Information shown:
========
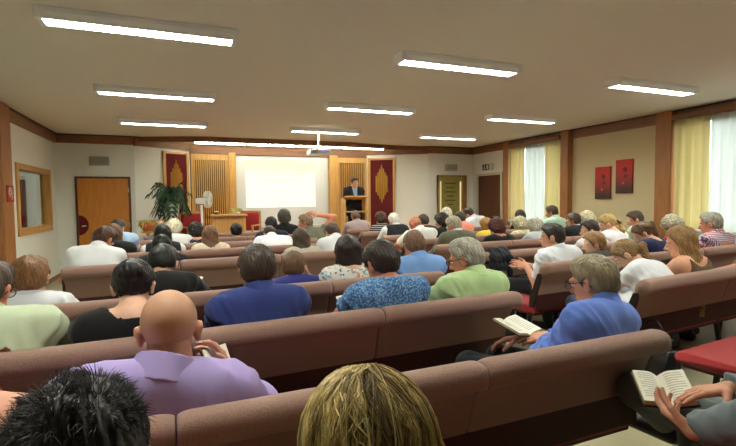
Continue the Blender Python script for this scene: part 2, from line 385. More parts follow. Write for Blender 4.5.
# ------------------------------------------------------------------ ceiling lamps
E_lamp = emis('lamp_light', (252, 255, 240), LAMP)
E_cove = emis('cove_light', (255, 250, 225), STRIP)
M_house = mat('lamp_housing', (232, 230, 222), rough=.5, emit=((255, 250, 235), .03))  # weak glow put into the housing so its sides look lit
def make_lamp(loc, label):
    r = thing('ceiling_lamp', label, 'ceiling light', loc, 0, 'surface-mounted ceiling lamps')
    h = MB(); L = 1.31
    prof = [(-.12, 0), (-.12, -.03), (-.10, -.075), (.10, -.075), (.12, -.03), (.12, 0)]
    n = len(prof)
    # open-bottomed housing: shell sides, top and end caps
    h.box(-L/2, L/2, -.10, .10, -.012, 0)
    for s in (-1, 1):
        h.add([(-L/2, s*.10, 0), (L/2, s*.10, 0), (L/2, s*.10, -.035), (-L/2, s*.10, -.035), (-L/2, s*.082, -.08), (L/2, s*.082, -.08), (-L/2, s*.070, -.08), (L/2, s*.070, -.08), (L/2, s*.088, -.02), (-L/2, s*.088, -.02)],
              [(0, 1, 2, 3), (3, 2, 5, 4), (4, 5, 7, 6), (6, 7, 8, 9)])
        h.box(s*L/2-.02, s*L/2+.02, -.10, .10, -.08, 0)
    h.build('housing', M_house, r)
    MB().box(-L/2+.02, L/2-.02, -.072, .072, -.070, -.062).build('diffuser', E_lamp, r)
    g = MB()
    for i in range(25):
        x = -L/2+.05+(L-.1)*i/24; g.box(x-.0025, x+.0025, -.070, .070, -.082, -.0705)
    g.build('louvre', M_white, r)
    return r
lab = {}
cols = ('left', 'middle', 'right'); lx = (-.88+.655, 1.91+.655, 4.61+.655); ly = (3.92, 6.21, 8.47)
names = {(0, 0): 'long ceiling lamp over the left pews, biggest at the top left', (0, 1): 'louvred ceiling lamp in the left line, second from the camera', (0, 2): 'ceiling lamp in the left line nearest the stage',
         (1, 0): 'ceiling lamp over the centre aisle, nearest of the middle line', (1, 1): 'ceiling lamp second in the middle line', (1, 2): 'ceiling lamp right above the projector pole',
         (2, 0): 'ceiling lamp nearest of the right line, in front of the near window', (2, 1): 'ceiling lamp second in the right line, near the far window', (2, 2): 'small far ceiling lamp in the right line above the notice board'}
proto = None
for i in range(3):
    for j in range(3):
        if proto is None: proto = make_lamp((lx[i], ly[j], CEIL), names[i, j])
        else: dup(proto, (lx[i], ly[j], CEIL), 0, names[i, j])
# unseen row of lamps added above the camera to light the near pews
for i in range(3):
    dup(proto, (lx[i], 1.63, CEIL), 0, 'added ceiling lamp above the camera, %s line, outside the picture' % cols[i])
cl = ['cove light tube under the beam at its left end', 'cove light tube under the beam, second from the left, over the screen', 'cove light tube under the beam, third, behind the projector pole', 'cove light tube under the beam at its right end']
for i in range(4):
    x0 = .27+i*1.1
    r = thing('cove_light', cl[i], 'light', (x0+.54, 10.47, 2.745), 0, 'cove lights under the stage beam')
    MB().box(-.54, .54, -.03, .03, -.02, 0).build('batten', M_white, r)
    MB().tube([(-.52, 0, -.035), (.52, 0, -.035)], .016, 10).build('tube', E_cove, r, smooth=True)

# ------------------------------------------------------------------ projector
pr = thing('projector', 'white ceiling projector hanging from a pole in front of the screen', 'projector', (2.43, 8.5, CEIL))
MB().lathe([(.06, -.02), (.06, 0)], n=20).tube([(0, 0, 0), (0, 0, -.38)], .018, 12).build('pole', M_grey, pr, smooth=False)
MB().extrude_x([(-.15, -.40), (-.16, -.46), (-.15, -.50), (.15, -.50), (.16, -.46), (.15, -.40)], -.20, .20, cap=.03).build('body', M_white, pr, bevel=.01)
MB().box(-.05, .05, -.05, .05, -.40, -.37).build('mount_plate', M_grey, pr)
MB().lathe([(.04, 0), (.045, .03), (.035, .03)], n=16).build('lens', M_dark, pr, rot=(R(-90), 0, 0), loc=(.09, .15, -.45))
v = MB()
for i in range(6): v.box(-.16, -.06, -.163, -.158, -.485+i*.012, -.48+i*.012)
v.build('vent', M_grey, pr)
MB().ball((.05, -.158, -.43), (.02, .006, .012)).build('status_light', emis('violet_led', (150, 110, 255), 2.5), pr)

# ------------------------------------------------------------------ screen
sc = thing('projection_screen', 'pale projection screen with a bright yellowish picture between the wood posts', 'screen', (2.33, 11.31, 0))
MB().box(-1.12, 1.12, 0, .012, .85, 2.535).build('sheet', mat('screen_sheet', (228, 234, 238), rough=.8), sc)
MB().tube([(-1.12, -.01, .85), (1.12, -.01, .85)], .015, 8).build('bottom_bar', M_white, sc)
pic = MB().box(-.90, .80, -.004, 0, 1.31, 2.20).build('picture', emis('projected_picture', (255, 254, 228), 1.2), sc)
MB().box(-.90, .80, -.004, 0, 2.20, 2.45).build('heading_band', emis('projected_band', (255, 250, 210), 1.14), pic)
tx = MB(); rr = random.Random(3)
def words(x, z, ws, h):
    for w in ws:
        for c in range(w):
            hh = h*rr.choice((.6, .6, .62, 1.0)); tx.box(x, x+h*.42, -.008, -.004, z, z+hh); x += h*.6
        x += h*.55
words(-.74, 2.10, (5, 2, 3, 7, 10), .070); words(-.55, 1.95, (13, 11), .060)
tx.build('lettering', emis('projected_text', (248, 242, 214), 1.06), sc)

# ------------------------------------------------------------------ banners with gold relief
def banner(name, label, p, q, t0, t1, z0, z1, cz):
    d = Vector((q[0]-p[0], q[1]-p[1], 0)); L = d.length; a = math.atan2(d.y, d.x); c = (t0+t1)/2*L; w = (t1-t0)*L
    r = thing(name, label, 'wall hanging', (p[0]+d.x*(t0+t1)/2, p[1]+d.y*(t0+t1)/2, 0), a, 'maroon wall hangings')
    MB().box(-w/2, w/2, -.03, 0, z0, z1).build('cloth', M_maroon, r)
    f = MB()
    for s in (-1, 1): f.box(s*w/2-.03, s*w/2+.03, -.06, 0, z0, z1+.05)
    f.box(-w/2, w/2, -.05, 0, z1, z1+.05); f.build('frame', M_lightoak, r, bevel=.006)
    g = MB(); hs = (.26, .36, .47, .58, .47, .36, .26)
    for i, h in enumerate(hs):
        x = (i-3)*.040*w/.55; hw = .018*w/.55; h *= .88
        g.add([(x-hw, -.035, cz-h*.85), (x, -.035, cz-h*1.0), (x+hw, -.035, cz-h*.85), (x+hw, -.035, cz+h*.85), (x, -.035, cz+h), (x-hw, -.035, cz+h*.85),
               (x, -.075, cz-h*.9), (x, -.075, cz+h*.9)], [(0, 1, 6), (1, 2, 6), (2, 3, 7, 6), (3, 4, 7), (4, 5, 7), (5, 0, 6, 7)])
    g.build('gold_relief', M_gold, r)
banner('wall_banner', 'maroon wall hanging with gold rays, half behind the palm', SL0, SL1, .50, .93, .45, 2.52, 1.90)
banner('wall_banner', 'maroon wall hanging with a gold lozenge of rays, right of the speaker', SR0, SR1, .06, .46, .45, 2.50, 1.88)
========
Task to carry out: Leave out the pictures and restate everything else word for word.

The response:
Continue the Blender Python script for this scene: part 2, from line 385. More parts follow. Write for Blender 4.5.
# ------------------------------------------------------------------ ceiling lamps
E_lamp = emis('lamp_light', (252, 255, 240), LAMP)
E_cove = emis('cove_light', (255, 250, 225), STRIP)
M_house = mat('lamp_housing', (232, 230, 222), rough=.5, emit=((255, 250, 235), .03))  # weak glow put into the housing so its sides look lit
def make_lamp(loc, label):
    r = thing('ceiling_lamp', label, 'ceiling light', loc, 0, 'surface-mounted ceiling lamps')
    h = MB(); L = 1.31
    prof = [(-.12, 0), (-.12, -.03), (-.10, -.075), (.10, -.075), (.12, -.03), (.12, 0)]
    n = len(prof)
    # open-bottomed housing: shell sides, top and end caps
    h.box(-L/2, L/2, -.10, .10, -.012, 0)
    for s in (-1, 1):
        h.add([(-L/2, s*.10, 0), (L/2, s*.10, 0), (L/2, s*.10, -.035), (-L/2, s*.10, -.035), (-L/2, s*.082, -.08), (L/2, s*.082, -.08), (-L/2, s*.070, -.08), (L/2, s*.070, -.08), (L/2, s*.088, -.02), (-L/2, s*.088, -.02)],
              [(0, 1, 2, 3), (3, 2, 5, 4), (4, 5, 7, 6), (6, 7, 8, 9)])
        h.box(s*L/2-.02, s*L/2+.02, -.10, .10, -.08, 0)
    h.build('housing', M_house, r)
    MB().box(-L/2+.02, L/2-.02, -.072, .072, -.070, -.062).build('diffuser', E_lamp, r)
    g = MB()
    for i in range(25):
        x = -L/2+.05+(L-.1)*i/24; g.box(x-.0025, x+.0025, -.070, .070, -.082, -.0705)
    g.build('louvre', M_white, r)
    return r
lab = {}
cols = ('left', 'middle', 'right'); lx = (-.88+.655, 1.91+.655, 4.61+.655); ly = (3.92, 6.21, 8.47)
names = {(0, 0): 'long ceiling lamp over the left pews, biggest at the top left', (0, 1): 'louvred ceiling lamp in the left line, second from the camera', (0, 2): 'ceiling lamp in the left line nearest the stage',
         (1, 0): 'ceiling lamp over the centre aisle, nearest of the middle line', (1, 1): 'ceiling lamp second in the middle line', (1, 2): 'ceiling lamp right above the projector pole',
         (2, 0): 'ceiling lamp nearest of the right line, in front of the near window', (2, 1): 'ceiling lamp second in the right line, near the far window', (2, 2): 'small far ceiling lamp in the right line above the notice board'}
proto = None
for i in range(3):
    for j in range(3):
        if proto is None: proto = make_lamp((lx[i], ly[j], CEIL), names[i, j])
        else: dup(proto, (lx[i], ly[j], CEIL), 0, names[i, j])
# unseen row of lamps added above the camera to light the near pews
for i in range(3):
    dup(proto, (lx[i], 1.63, CEIL), 0, 'added ceiling lamp above the camera, %s line, outside the picture' % cols[i])
cl = ['cove light tube under the beam at its left end', 'cove light tube under the beam, second from the left, over the screen', 'cove light tube under the beam, third, behind the projector pole', 'cove light tube under the beam at its right end']
for i in range(4):
    x0 = .27+i*1.1
    r = thing('cove_light', cl[i], 'light', (x0+.54, 10.47, 2.745), 0, 'cove lights under the stage beam')
    MB().box(-.54, .54, -.03, .03, -.02, 0).build('batten', M_white, r)
    MB().tube([(-.52, 0, -.035), (.52, 0, -.035)], .016, 10).build('tube', E_cove, r, smooth=True)

# ------------------------------------------------------------------ projector
pr = thing('projector', 'white ceiling projector hanging from a pole in front of the screen', 'projector', (2.43, 8.5, CEIL))
MB().lathe([(.06, -.02), (.06, 0)], n=20).tube([(0, 0, 0), (0, 0, -.38)], .018, 12).build('pole', M_grey, pr, smooth=False)
MB().extrude_x([(-.15, -.40), (-.16, -.46), (-.15, -.50), (.15, -.50), (.16, -.46), (.15, -.40)], -.20, .20, cap=.03).build('body', M_white, pr, bevel=.01)
MB().box(-.05, .05, -.05, .05, -.40, -.37).build('mount_plate', M_grey, pr)
MB().lathe([(.04, 0), (.045, .03), (.035, .03)], n=16).build('lens', M_dark, pr, rot=(R(-90), 0, 0), loc=(.09, .15, -.45))
v = MB()
for i in range(6): v.box(-.16, -.06, -.163, -.158, -.485+i*.012, -.48+i*.012)
v.build('vent', M_grey, pr)
MB().ball((.05, -.158, -.43), (.02, .006, .012)).build('status_light', emis('violet_led', (150, 110, 255), 2.5), pr)

# ------------------------------------------------------------------ screen
sc = thing('projection_screen', 'pale projection screen with a bright yellowish picture between the wood posts', 'screen', (2.33, 11.31, 0))
MB().box(-1.12, 1.12, 0, .012, .85, 2.535).build('sheet', mat('screen_sheet', (228, 234, 238), rough=.8), sc)
MB().tube([(-1.12, -.01, .85), (1.12, -.01, .85)], .015, 8).build('bottom_bar', M_white, sc)
pic = MB().box(-.90, .80, -.004, 0, 1.31, 2.20).build('picture', emis('projected_picture', (255, 254, 228), 1.2), sc)
MB().box(-.90, .80, -.004, 0, 2.20, 2.45).build('heading_band', emis('projected_band', (255, 250, 210), 1.14), pic)
tx = MB(); rr = random.Random(3)
def words(x, z, ws, h):
    for w in ws:
        for c in range(w):
            hh = h*rr.choice((.6, .6, .62, 1.0)); tx.box(x, x+h*.42, -.008, -.004, z, z+hh); x += h*.6
        x += h*.55
words(-.74, 2.10, (5, 2, 3, 7, 10), .070); words(-.55, 1.95, (13, 11), .060)
tx.build('lettering', emis('projected_text', (248, 242, 214), 1.06), sc)

# ------------------------------------------------------------------ banners with gold relief
def banner(name, label, p, q, t0, t1, z0, z1, cz):
    d = Vector((q[0]-p[0], q[1]-p[1], 0)); L = d.length; a = math.atan2(d.y, d.x); c = (t0+t1)/2*L; w = (t1-t0)*L
    r = thing(name, label, 'wall hanging', (p[0]+d.x*(t0+t1)/2, p[1]+d.y*(t0+t1)/2, 0), a, 'maroon wall hangings')
    MB().box(-w/2, w/2, -.03, 0, z0, z1).build('cloth', M_maroon, r)
    f = MB()
    for s in (-1, 1): f.box(s*w/2-.03, s*w/2+.03, -.06, 0, z0, z1+.05)
    f.box(-w/2, w/2, -.05, 0, z1, z1+.05); f.build('frame', M_lightoak, r, bevel=.006)
    g = MB(); hs = (.26, .36, .47, .58, .47, .36, .26)
    for i, h in enumerate(hs):
        x = (i-3)*.040*w/.55; hw = .018*w/.55; h *= .88
        g.add([(x-hw, -.035, cz-h*.85), (x, -.035, cz-h*1.0), (x+hw, -.035, cz-h*.85), (x+hw, -.035, cz+h*.85), (x, -.035, cz+h), (x-hw, -.035, cz+h*.85),
               (x, -.075, cz-h*.9), (x, -.075, cz+h*.9)], [(0, 1, 6), (1, 2, 6), (2, 3, 7, 6), (3, 4, 7), (4, 5, 7), (5, 0, 6, 7)])
    g.build('gold_relief', M_gold, r)
banner('wall_banner', 'maroon wall hanging with gold rays, half behind the palm', SL0, SL1, .50, .93, .45, 2.52, 1.90)
banner('wall_banner', 'maroon wall hanging with a gold lozenge of rays, right of the speaker', SR0, SR1, .06, .46, .45, 2.50, 1.88)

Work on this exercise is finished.